Right now, the United States imports about 70 percent of its oil from overseas. At the same time, billions of dollars that we spend on all that foreign oil seems to end up in the bank accounts of those around the world who are openly hostile to American values and our way of life. This costly reliance on fossil fuels threatens America and the world in other ways, too. CO2 emissions are increasing global temperatures, sea levels are rising and storms are getting worse.

Here you have the security pitch on foreign oil (scary! compelling!) and "other ways" oil is bad, like CO2 and storms. That allows people to don’t take climate change seriously to box it away. Like, um, Schweitzer himself, two paragraphs later:

It’s not a question of either wind or clean coal, solar or hydrogen, oil or geothermal. We need them all to create a strong American energy system, a system built on American innovation.

If you believe global warming is a serious problem and not a peripheral concern, it is a question of which solutions you pursue. You pursue the ones that reduce emissions fastest and cheapest. (Also: If, like Schweitzer, you care about creating jobs, you choose investments in renewables and efficiency, not fossil fuels.)

Obama made only glancing reference climate change. He too focused on the "all of the above" energy approach — "everything American," as T. Boone has it.

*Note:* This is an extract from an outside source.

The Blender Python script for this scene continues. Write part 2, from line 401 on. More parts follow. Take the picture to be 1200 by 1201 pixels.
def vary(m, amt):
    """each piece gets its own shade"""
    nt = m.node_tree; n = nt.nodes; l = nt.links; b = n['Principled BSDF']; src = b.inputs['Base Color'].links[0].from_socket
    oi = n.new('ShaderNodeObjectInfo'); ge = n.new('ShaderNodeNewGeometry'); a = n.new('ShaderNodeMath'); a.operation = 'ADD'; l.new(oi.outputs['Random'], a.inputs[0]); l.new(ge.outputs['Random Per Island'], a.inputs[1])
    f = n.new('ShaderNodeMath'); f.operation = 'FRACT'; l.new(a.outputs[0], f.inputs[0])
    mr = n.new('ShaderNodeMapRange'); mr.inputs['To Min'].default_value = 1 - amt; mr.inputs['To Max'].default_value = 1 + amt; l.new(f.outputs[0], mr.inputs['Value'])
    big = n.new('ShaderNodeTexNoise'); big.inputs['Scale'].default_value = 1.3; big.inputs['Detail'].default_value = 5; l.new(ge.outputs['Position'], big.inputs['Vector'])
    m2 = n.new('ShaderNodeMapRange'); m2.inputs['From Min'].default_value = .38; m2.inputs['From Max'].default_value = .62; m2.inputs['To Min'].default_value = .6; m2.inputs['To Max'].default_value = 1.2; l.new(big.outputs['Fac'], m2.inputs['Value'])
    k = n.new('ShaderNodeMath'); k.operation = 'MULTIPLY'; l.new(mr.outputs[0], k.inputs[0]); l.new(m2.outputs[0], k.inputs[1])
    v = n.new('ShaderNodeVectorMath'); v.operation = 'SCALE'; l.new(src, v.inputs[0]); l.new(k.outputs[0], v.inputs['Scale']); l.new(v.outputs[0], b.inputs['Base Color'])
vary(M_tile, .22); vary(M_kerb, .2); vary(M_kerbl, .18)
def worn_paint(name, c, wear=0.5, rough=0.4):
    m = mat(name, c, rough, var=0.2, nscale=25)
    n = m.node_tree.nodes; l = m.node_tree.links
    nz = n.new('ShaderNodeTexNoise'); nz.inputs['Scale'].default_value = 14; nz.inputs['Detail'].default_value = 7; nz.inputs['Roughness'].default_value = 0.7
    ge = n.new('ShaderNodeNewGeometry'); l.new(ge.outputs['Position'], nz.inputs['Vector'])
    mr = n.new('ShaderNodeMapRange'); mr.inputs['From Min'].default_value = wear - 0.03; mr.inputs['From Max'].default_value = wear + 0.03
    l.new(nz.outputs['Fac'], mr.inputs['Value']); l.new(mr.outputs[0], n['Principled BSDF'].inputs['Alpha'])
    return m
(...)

It’s ultimately a defensive move, a sign that Democrats don’t believe in the product they’re selling. Even if Dems really plan to develop all energy resources, why call out dirty rear-guard battles like coal? Why mention fossil fuels at all? If you’re selling iPhones, you don’t need to reassure your audience you’ll keep tweaking Palm Pilots. You are for the future.

This schizophrenic public posture arises because Dems haven’t figured out a way to publicly present green as they are beginning to see it: an overarching governing principle that makes sense of their other values and policies. They don’t know how to pitch the big picture: green is our way out of this mess. Addressing climate change by leaving behind fossil fuels is not a vaguely altruistic effort to make storms milder — it’s an economic engine, a job creator, a debt reducer, an energy security strategy, an international credibility builder, a healthcare cost-reduction effort, and a wilderness preservation imperative. It encompasses, but is not encompassed by, energy independence. Getting past fossil fuels doesn’t mean all of the above, it means getting past fossil fuels. It is the arc of history, not an item on the special interest list. America will lead or it will be left behind.

It’s possible that the holistic green enthusiasm of the Democratic back end will make its way to the front end eventually, and will heighten the contrast with the fossil establishment rather than blurring the boundaries. But the Obama Democrats are still cautious, and I suspect they’ll wait for circumstances to make obvious to the public what more and more of them believe: that green is the change we can believe in.